Unmasked and completely comfortable around someone else outside of my family and close friends. And how at the time, I ironically wasn’t looking for a relationship, and neither was she! Things just sort of happened, albeit very quickly, having both lived lives full of trouble and endeavours, hers more crippling than mine.
From giving her a simple compliment about her Guns N Roses shirt at the party we met at, to a Black Sabbath gig (once more at Hyde Park), to then becoming a Father, and moving 180 miles away from my family support, happened within a span of 18 months, and soon through my early to mid 20’s, my rose-tinted glasses fell off my face, and a new prescription took their place, having had an 8 year break of not wearing actual glasses.
Through the short-term negatives of; long-distance family support, disconnection from close friends, borderline poverty following unemployment struggles, and fatherhood, came the long-term positives of driving a more personal cathartic steak into the heart of my work, with my Documentaries and subsequent success leading to Snapshot and beyond, even learning ‘actual’ and ‘practical’ life skills along the way!
It seems apparent that my previous work was perhaps missing those life experiences I inevitably went on to have. Not to discredit such previous work or those involved in any way, but, like with life, those certain plot points occur and the lessons you learn from your mistakes helps with your arc, your journey.
Gone are the days of mixing drinks to the point of being sick out of a moving taxi window! Trying too hard to be someone I wasn't, or adamantly drafting a comedy short about a briefcase full of money, convinced that "It will work this time!"
I’m not perfect, and my current circumstances are not the best, but they are far better than what they have been before, all through those times where I felt helpless and powerless, with crippling Anxiety and Depression further weighed down by my guilt and regret of past actions, thoughts and words.
My partner’s Fibromyalgia, means we care for each other in not just a sentimental way, and my daughter approaches her own rite of passage through adolescence thick and fast!
Having moved closer to family support potentially affecting my aspiring filmmaking career’s trajectory, but we needed to move for multiple other reasons to avoid more migraines.
I still have to wade through unemployment, but am less embittered and depressed about it all.
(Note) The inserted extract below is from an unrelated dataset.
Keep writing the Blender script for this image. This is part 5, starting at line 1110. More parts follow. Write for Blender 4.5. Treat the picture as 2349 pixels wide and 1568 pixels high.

The rejections get to me less and less, especially when that one yes out of a thousand no's seems to miraculously appear.
Finding the time to write this and focus on the health of myself and those nearest and dearest has further helped me put everything into perspective, including my approach to; Scriptwriting, Filmmaking and musical side projects.
Cautiously optimistic, aloof, but still open-minded, and finding that strength and willpower to cut out the noise that seems desperate to pull me back into those dark places of before. Depressive episodes of recent compelling me to ideas of drafting this post into something more, well, depressing.
It’s up to you whether you perceive these words as a sign of change, or whether I have remained the same. In some ways, I don’t feel naïve and obnoxious, and in others, I still feel like a pretentious twat.
It’s difficult to pinpoint the growth we have as people until we look back, and observe how the patterns in our behaviour change, with perhaps trickles of our personality and what makes us-us, travelling with us through this linear journey towards the same destination.
As for next time; If I, this, or we, are still here, I’ll let you know how things have been going in 2032!
Whether the next blurry decade is more full of hope and less full of noise. Would be great to go the Blur gig next year to make this somewhat full circle. But have you seen the price of tickets these days?
Besides, I'm hoping to be at Hyde Park at another event with my partner, which in turn would complete the circle of our personal journey and time together before onwards and upwards.
You could say, I did win a gold medal and eat it. But that might not do my glucose levels or weight much good!